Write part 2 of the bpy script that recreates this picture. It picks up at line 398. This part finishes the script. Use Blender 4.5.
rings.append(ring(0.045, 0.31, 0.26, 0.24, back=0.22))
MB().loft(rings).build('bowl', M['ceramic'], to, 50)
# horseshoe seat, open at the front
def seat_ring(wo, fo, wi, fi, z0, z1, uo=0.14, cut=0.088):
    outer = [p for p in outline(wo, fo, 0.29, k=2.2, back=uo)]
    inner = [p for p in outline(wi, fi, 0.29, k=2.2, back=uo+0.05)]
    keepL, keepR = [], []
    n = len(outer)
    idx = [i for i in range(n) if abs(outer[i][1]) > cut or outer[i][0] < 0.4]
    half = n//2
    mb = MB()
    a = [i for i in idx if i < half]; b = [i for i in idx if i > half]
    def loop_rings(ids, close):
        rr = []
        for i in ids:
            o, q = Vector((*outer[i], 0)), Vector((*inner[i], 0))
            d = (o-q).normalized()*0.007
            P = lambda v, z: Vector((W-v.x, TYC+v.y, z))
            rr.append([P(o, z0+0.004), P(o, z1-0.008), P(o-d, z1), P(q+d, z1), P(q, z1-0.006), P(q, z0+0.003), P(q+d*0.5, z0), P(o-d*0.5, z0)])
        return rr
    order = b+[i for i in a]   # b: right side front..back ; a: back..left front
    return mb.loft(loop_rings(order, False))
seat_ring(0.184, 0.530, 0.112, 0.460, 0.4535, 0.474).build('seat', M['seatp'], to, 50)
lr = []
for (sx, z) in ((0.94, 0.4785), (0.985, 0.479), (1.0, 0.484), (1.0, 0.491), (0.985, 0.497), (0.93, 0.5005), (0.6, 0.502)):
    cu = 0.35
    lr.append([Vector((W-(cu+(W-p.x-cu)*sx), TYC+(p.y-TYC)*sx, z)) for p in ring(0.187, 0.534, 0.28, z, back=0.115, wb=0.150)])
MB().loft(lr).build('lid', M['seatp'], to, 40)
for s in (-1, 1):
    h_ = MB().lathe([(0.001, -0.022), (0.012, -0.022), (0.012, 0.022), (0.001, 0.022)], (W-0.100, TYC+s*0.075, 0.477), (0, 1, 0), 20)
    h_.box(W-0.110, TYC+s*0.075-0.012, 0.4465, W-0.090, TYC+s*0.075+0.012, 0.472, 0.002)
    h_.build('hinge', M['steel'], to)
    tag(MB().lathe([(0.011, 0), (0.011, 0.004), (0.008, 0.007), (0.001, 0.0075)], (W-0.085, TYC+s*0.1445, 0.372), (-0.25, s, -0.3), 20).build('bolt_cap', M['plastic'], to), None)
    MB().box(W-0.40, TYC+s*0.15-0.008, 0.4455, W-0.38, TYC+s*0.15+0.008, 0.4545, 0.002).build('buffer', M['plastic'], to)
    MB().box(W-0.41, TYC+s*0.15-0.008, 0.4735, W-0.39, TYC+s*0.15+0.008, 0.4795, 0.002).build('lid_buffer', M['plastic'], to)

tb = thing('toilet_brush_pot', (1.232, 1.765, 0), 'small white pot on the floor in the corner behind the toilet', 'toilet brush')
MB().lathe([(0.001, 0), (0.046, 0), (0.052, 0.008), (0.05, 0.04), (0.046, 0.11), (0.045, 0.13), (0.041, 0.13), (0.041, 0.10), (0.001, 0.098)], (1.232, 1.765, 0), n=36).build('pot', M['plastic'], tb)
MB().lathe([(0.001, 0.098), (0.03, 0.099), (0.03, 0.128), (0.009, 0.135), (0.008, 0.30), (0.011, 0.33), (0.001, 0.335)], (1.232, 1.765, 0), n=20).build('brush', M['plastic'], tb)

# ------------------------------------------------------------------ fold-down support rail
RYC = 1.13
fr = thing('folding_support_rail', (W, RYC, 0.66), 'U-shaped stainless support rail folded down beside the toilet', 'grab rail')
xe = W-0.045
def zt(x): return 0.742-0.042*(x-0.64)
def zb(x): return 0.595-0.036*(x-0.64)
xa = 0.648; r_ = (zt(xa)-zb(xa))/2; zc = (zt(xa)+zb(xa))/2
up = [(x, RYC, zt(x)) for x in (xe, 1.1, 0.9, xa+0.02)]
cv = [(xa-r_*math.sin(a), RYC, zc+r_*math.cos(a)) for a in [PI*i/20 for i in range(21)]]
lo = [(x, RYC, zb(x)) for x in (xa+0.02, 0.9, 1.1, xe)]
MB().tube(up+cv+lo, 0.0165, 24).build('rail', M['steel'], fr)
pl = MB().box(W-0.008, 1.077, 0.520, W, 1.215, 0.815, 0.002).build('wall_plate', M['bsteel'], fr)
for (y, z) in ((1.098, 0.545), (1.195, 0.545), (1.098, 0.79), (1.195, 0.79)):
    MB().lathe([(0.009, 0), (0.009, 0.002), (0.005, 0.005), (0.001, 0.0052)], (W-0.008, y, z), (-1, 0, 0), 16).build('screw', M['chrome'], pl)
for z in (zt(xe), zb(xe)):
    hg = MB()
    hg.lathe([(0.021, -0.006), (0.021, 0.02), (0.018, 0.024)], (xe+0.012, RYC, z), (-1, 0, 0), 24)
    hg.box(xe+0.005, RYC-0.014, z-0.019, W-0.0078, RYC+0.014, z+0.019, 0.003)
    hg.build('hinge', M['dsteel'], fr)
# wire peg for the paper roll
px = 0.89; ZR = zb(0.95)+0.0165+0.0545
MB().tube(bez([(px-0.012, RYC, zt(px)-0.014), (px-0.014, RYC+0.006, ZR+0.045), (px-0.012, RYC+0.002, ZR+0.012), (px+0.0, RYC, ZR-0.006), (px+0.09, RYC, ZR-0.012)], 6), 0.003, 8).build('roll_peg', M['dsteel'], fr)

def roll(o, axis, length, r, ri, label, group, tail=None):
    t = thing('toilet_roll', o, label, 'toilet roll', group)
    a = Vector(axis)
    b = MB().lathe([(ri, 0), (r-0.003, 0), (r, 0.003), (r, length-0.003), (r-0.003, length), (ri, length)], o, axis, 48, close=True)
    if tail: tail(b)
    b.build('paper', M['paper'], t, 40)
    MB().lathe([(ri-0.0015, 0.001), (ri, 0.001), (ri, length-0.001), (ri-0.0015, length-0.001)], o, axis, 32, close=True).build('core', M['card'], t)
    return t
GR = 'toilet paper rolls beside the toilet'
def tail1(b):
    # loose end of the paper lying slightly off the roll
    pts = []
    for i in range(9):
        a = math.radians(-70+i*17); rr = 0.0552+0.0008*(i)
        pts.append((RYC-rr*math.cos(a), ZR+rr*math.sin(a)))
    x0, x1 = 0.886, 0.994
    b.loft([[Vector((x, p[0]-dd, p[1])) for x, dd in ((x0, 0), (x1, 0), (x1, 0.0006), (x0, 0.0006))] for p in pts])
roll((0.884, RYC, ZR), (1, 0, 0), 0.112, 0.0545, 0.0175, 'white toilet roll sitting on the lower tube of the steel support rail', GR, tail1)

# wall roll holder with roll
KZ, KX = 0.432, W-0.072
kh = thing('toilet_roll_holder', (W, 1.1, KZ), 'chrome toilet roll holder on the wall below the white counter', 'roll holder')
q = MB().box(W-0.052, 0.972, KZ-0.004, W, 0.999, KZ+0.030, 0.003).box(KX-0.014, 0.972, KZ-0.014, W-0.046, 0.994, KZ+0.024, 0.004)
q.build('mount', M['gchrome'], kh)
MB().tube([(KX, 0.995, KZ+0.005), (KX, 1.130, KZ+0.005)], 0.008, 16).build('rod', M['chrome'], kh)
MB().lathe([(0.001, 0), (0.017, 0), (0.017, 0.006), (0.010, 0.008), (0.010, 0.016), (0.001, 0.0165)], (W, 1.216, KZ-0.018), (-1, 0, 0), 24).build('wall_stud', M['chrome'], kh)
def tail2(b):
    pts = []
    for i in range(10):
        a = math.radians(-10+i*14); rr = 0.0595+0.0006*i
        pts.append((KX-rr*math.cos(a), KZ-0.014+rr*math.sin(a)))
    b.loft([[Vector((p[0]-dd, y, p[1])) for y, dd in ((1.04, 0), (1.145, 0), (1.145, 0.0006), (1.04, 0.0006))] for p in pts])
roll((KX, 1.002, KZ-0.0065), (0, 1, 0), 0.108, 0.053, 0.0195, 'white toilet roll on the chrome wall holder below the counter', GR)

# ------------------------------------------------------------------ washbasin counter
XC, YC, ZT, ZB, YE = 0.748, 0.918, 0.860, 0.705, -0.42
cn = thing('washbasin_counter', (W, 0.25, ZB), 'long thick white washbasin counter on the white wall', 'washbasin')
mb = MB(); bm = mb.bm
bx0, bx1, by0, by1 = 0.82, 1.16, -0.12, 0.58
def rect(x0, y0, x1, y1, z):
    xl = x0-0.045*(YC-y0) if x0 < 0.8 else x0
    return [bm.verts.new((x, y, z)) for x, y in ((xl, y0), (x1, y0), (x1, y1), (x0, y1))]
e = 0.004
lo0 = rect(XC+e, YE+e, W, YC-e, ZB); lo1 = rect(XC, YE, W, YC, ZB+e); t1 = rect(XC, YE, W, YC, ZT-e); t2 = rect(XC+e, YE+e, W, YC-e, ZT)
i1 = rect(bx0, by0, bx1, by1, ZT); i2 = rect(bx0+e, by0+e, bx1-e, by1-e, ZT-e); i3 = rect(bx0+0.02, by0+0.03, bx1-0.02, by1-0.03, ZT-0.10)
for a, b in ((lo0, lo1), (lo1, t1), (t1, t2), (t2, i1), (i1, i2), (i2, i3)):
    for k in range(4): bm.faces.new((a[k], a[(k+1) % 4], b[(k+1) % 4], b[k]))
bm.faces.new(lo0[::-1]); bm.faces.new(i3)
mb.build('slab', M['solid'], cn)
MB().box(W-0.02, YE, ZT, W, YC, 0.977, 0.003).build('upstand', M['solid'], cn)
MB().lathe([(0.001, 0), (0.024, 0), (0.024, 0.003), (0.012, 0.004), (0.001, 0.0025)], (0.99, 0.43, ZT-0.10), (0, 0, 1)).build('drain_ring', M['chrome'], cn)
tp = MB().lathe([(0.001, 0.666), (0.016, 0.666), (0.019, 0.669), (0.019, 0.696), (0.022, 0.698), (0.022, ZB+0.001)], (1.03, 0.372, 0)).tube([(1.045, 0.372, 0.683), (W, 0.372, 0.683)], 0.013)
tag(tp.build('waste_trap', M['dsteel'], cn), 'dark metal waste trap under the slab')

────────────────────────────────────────

## Work instructions
Give the lines again, exactly as they stand, from the beginning of the data through the line with "0.002).build('lid_buffer', M['plastic'], to)".

## Full response
Write part 2 of the bpy script that recreates this picture. It picks up at line 398. This part finishes the script. Use Blender 4.5.
rings.append(ring(0.045, 0.31, 0.26, 0.24, back=0.22))
MB().loft(rings).build('bowl', M['ceramic'], to, 50)
# horseshoe seat, open at the front
def seat_ring(wo, fo, wi, fi, z0, z1, uo=0.14, cut=0.088):
    outer = [p for p in outline(wo, fo, 0.29, k=2.2, back=uo)]
    inner = [p for p in outline(wi, fi, 0.29, k=2.2, back=uo+0.05)]
    keepL, keepR = [], []
    n = len(outer)
    idx = [i for i in range(n) if abs(outer[i][1]) > cut or outer[i][0] < 0.4]
    half = n//2
    mb = MB()
    a = [i for i in idx if i < half]; b = [i for i in idx if i > half]
    def loop_rings(ids, close):
        rr = []
        for i in ids:
            o, q = Vector((*outer[i], 0)), Vector((*inner[i], 0))
            d = (o-q).normalized()*0.007
            P = lambda v, z: Vector((W-v.x, TYC+v.y, z))
            rr.append([P(o, z0+0.004), P(o, z1-0.008), P(o-d, z1), P(q+d, z1), P(q, z1-0.006), P(q, z0+0.003), P(q+d*0.5, z0), P(o-d*0.5, z0)])
        return rr
    order = b+[i for i in a]   # b: right side front..back ; a: back..left front
    return mb.loft(loop_rings(order, False))
seat_ring(0.184, 0.530, 0.112, 0.460, 0.4535, 0.474).build('seat', M['seatp'], to, 50)
lr = []
for (sx, z) in ((0.94, 0.4785), (0.985, 0.479), (1.0, 0.484), (1.0, 0.491), (0.985, 0.497), (0.93, 0.5005), (0.6, 0.502)):
    cu = 0.35
    lr.append([Vector((W-(cu+(W-p.x-cu)*sx), TYC+(p.y-TYC)*sx, z)) for p in ring(0.187, 0.534, 0.28, z, back=0.115, wb=0.150)])
MB().loft(lr).build('lid', M['seatp'], to, 40)
for s in (-1, 1):
    h_ = MB().lathe([(0.001, -0.022), (0.012, -0.022), (0.012, 0.022), (0.001, 0.022)], (W-0.100, TYC+s*0.075, 0.477), (0, 1, 0), 20)
    h_.box(W-0.110, TYC+s*0.075-0.012, 0.4465, W-0.090, TYC+s*0.075+0.012, 0.472, 0.002)
    h_.build('hinge', M['steel'], to)
    tag(MB().lathe([(0.011, 0), (0.011, 0.004), (0.008, 0.007), (0.001, 0.0075)], (W-0.085, TYC+s*0.1445, 0.372), (-0.25, s, -0.3), 20).build('bolt_cap', M['plastic'], to), None)
    MB().box(W-0.40, TYC+s*0.15-0.008, 0.4455, W-0.38, TYC+s*0.15+0.008, 0.4545, 0.002).build('buffer', M['plastic'], to)
    MB().box(W-0.41, TYC+s*0.15-0.008, 0.4735, W-0.39, TYC+s*0.15+0.008, 0.4795, 0.002).build('lid_buffer', M['plastic'], to)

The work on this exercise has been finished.